Documentaries as theatrical releases are really taking off these days. With his controversial and extremely well-timed Fahrenheit 9/11, Michael Moore has broken his own record for highest-grossing documentary of all time, set by his previous movie, Bowling for Columbine. Perhaps his success has something to do with the new upsurge in documentary-making.
In contrast to Moore’s overheated agit-prop, however, is the British mountain-climbing documentary, Touching the Void. Where Moore is outspoken in his aim (to unseat George W Bush), Touching the Void takes the more usual documentary approach of simply telling the (true) story. It does so with the help of what is called docudrama, a form likely to send one hurrying in the other direction. The recreation of events can often produce a sense of artificiality rather than the required authenticity.
But these are not problems from which Touching the Void suffers. The recreation or reconstruction is so well done that one pauses only for a split second to wonder how they did it, and it is skilfully interwoven with the direct testimony of the main players.
Joe Simpson, on whose best-selling book it is based, is protagonist number one. An enthusiastic mountain-climber, he admits to the thrill of risk and the lure of a challenge — in this case scaling Siula Grande, a 7 000m peak in the Andes. Previous attempts had failed. As if to make the already scary enterprise more difficult, Simpson and his fellow climber Simon Yates decided to do it in the old-style Alpine way: that is, just the two of them lashed together. Simpson was then 25, Yates 21. At base camp, without communications or rescue services on call, was someone they had met and rather casually recruited for this task.
With a version of that famous British stiff upper lip, Simpson and Yates laconically describe what happened on that climb — and, more importantly, on the way down. Eighty percent of climbing accidents, they inform us proleptically, happen on the way down. And so it was with them, leaving Yates with the nightmarish choice of abandoning the badly injured Simpson or losing his own life, and Simpson with a battle to survive against impossible odds and in the teeth of repeated disaster.

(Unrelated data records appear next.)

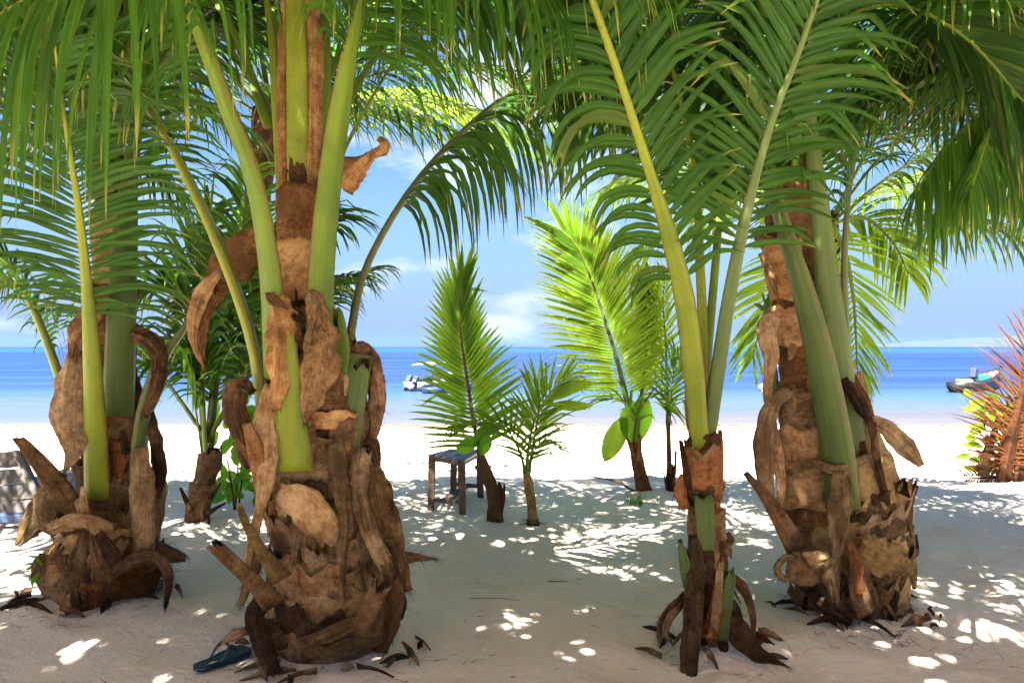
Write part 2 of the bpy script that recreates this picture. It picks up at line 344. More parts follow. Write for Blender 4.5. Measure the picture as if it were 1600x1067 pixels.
# water: one wide sheet; its colour follows the depth of the bed (shallow pale, reef line, deep blue)
WL = -2.0
wb = MB(); wb.v = [(-9000, 28, WL), (9000, 28, WL), (9000, 9000, WL), (-9000, 9000, WL)]; wb.f = [(0, 1, 2, 3)]
m, nt, b = mat_base('sea_water'); geo = N(nt, 'ShaderNodeNewGeometry'); sx = N(nt, 'ShaderNodeSeparateXYZ'); L(nt, geo.outputs['Position'], sx.inputs[0])
wv = math_(nt, 'MULTIPLY', math_(nt, 'SUBTRACT', noise_(nt, mapping(nt, geo.outputs['Position'], (.02, .09, 1)), 1.0, 5), .5), .1)
ly = math_(nt, 'ADD', math_(nt, 'LOGARITHM', sx.outputs[1], 10.0), wv)   # 1.53 shore .. 4.4 horizon
f = math_(nt, 'DIVIDE', math_(nt, 'SUBTRACT', ly, 1.5), 2.9)
cw = ramp(nt, f, [(.0, (0.0592, 0.0508, 0.0503)), (.03, (0.0359, 0.0364, 0.0416)), (.06, (0.0278, 0.0373, 0.0428)), (.09, (0.0146, 0.0310, 0.0453)), (.115, (0.0075, 0.0165, 0.0597)), (.20, (0.0046, 0.0121, 0.0584)), (.38, (0.0038, 0.0103, 0.0518)), (.42, (0.0034, 0.0264, 0.0674)), (.50, (0.0034, 0.0242, 0.0674)), (.56, (0.0031, 0.0088, 0.0441))])
cw = mixrgb(nt, ramp(nt, noise_(nt, mapping(nt, geo.outputs['Position'], (.012, .12, 1)), 1.0, 6, .65), [(.42, (0, 0, 0)), (.68, (.6, .6, .6))]), cw, (.014, .040, .122))
L(nt, cw, b.inputs['Base Color']); b.inputs['Roughness'].default_value = .35; b.inputs['IOR'].default_value = 1.2; b.inputs['Specular IOR Level'].default_value = .25
rip = math_(nt, 'ADD', noise_(nt, mapping(nt, geo.outputs['Position'], (.5, 1.6, 1)), 1.0, 6, .6), math_(nt, 'MULTIPLY', noise_(nt, mapping(nt, geo.outputs['Position'], (.1, .3, 1)), 1.0, 4), 1.5))
bump(nt, b, rip, .8, .25)
sea = wb.build('sea', m, smooth=False); tag(sea, kind='structure', label='calm sea, turquoise in the shallows and deep blue further out')

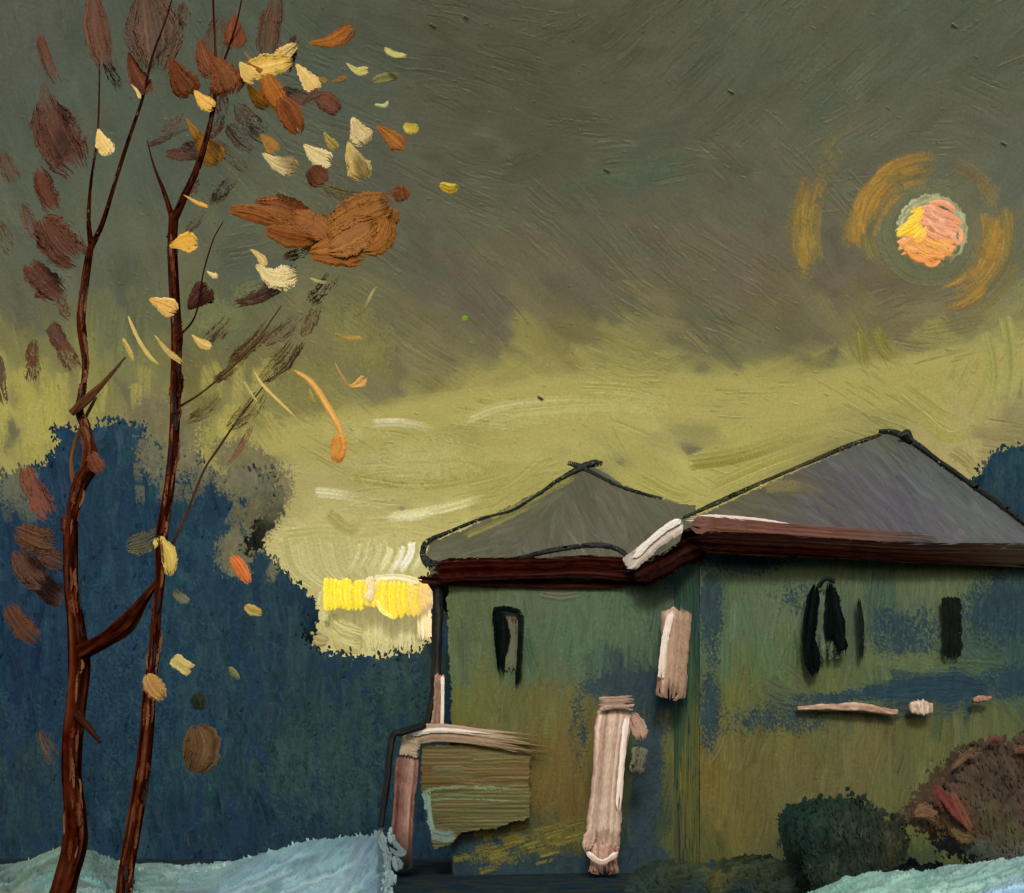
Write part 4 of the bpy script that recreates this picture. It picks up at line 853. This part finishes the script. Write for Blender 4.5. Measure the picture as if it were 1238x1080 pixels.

This is incredibly gripping stuff, more gripping than your average or even above-average fictional thriller, despite the fact that we know (because we can see their faces, calmly relating the events) that they did not die. My favourite moment is when Simpson says that he had long been an atheist and now, faced with almost certain death, he still found himself unable to try bargaining with God. Now there’s a man with nerve.
Touching the Void is utterly compelling from start to finish, the quiet narration very effectively offsetting the reconstructed drama. And what drama it is, whether we are lost with Simpson in a crevasse decorated with absurdly lavish confectionery-type shapes, or when the icy white landscape of the mountain seems to envelop and almost suffocate the very screen.